Galapagos Diving

The Galapagos Islands are home to the highest concentration of sharks in the world! Galapagos Sky brings divers to the best dive sites in the Galapagos Marine Reserve, which are only accessible by liveaboard. Year round divers experience the magic of schooling hammerheads, penguins, endemic marine iguanas, Galapagos sharks, large pods of dolphins, thick schools of skipjack and yellow fin tuna, big eye jacks, mobula rays, silky sharks, white and black tip sharks, sea lions galore!, chevron barracuda, snappers, rainbow runners, and wahoo. There are also a lot of smaller fishes like creole fishes, parrot fishes, scrawled filefishes, pacific box fishes, and tiger snake eels. With regular sightings of mola mola (oceanic sun fish), sea horses, bullhead sharks, red lipped bat fish, various shrimp and many other marine invertebrates. The biodiversity in the Galapagos makes for world-class diving that many divers consider the best dive destination on the planet.

When To Go and Water Temperatures

Diving in the Galapagos is truly dynamic year round. Most divers plan their best-time-to-go around the water temperatures in the Galapagos.
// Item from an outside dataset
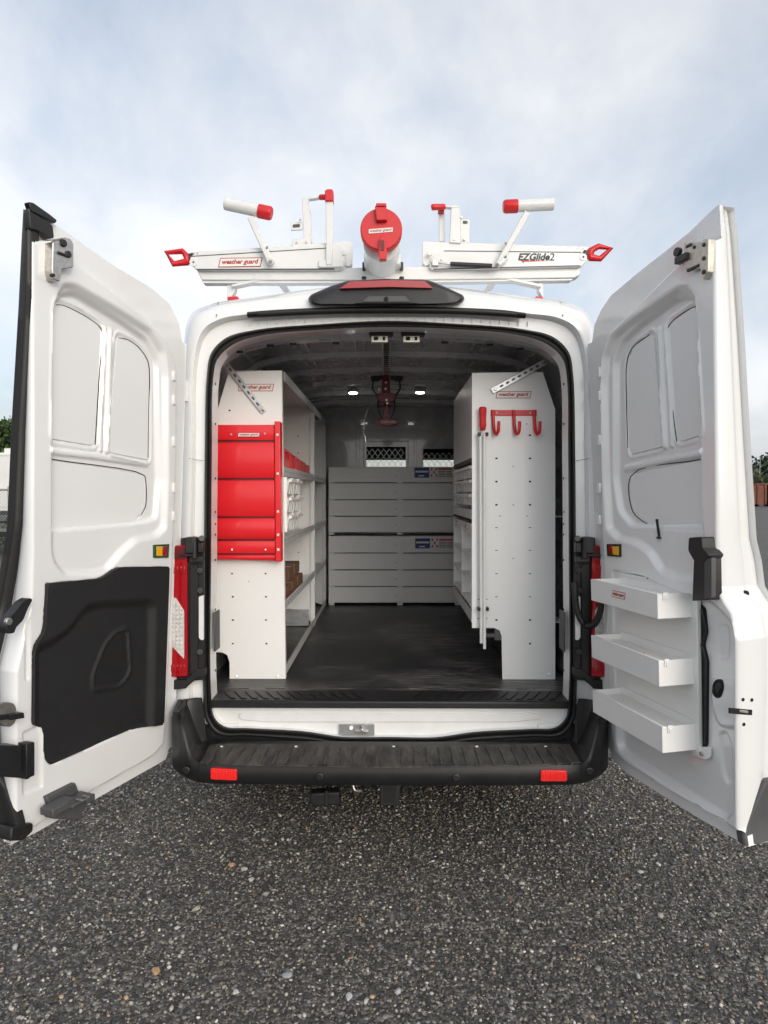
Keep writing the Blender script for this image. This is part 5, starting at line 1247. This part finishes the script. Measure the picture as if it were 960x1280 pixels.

Water Temperatures fluctuate through the year. Water temperatures are typically warmer in the northern islands at Wolf and Darwin and cooler in the western, southern, and central islands of Galapagos.

December-May: Wet season. Manta season. The water is warmer, clearer 65-80°F,18-27°C

June-November: Dry season, Whale shark season. The water is cooler, 60-77°F,15-25°C

There is no wrong-time for Galapagos!

Water Temperature Information

Thermoclines are common in Galapagos. Divers should be prepared for the water temps listed for all areas: Western, Central, and Wolf & Darwin in the north.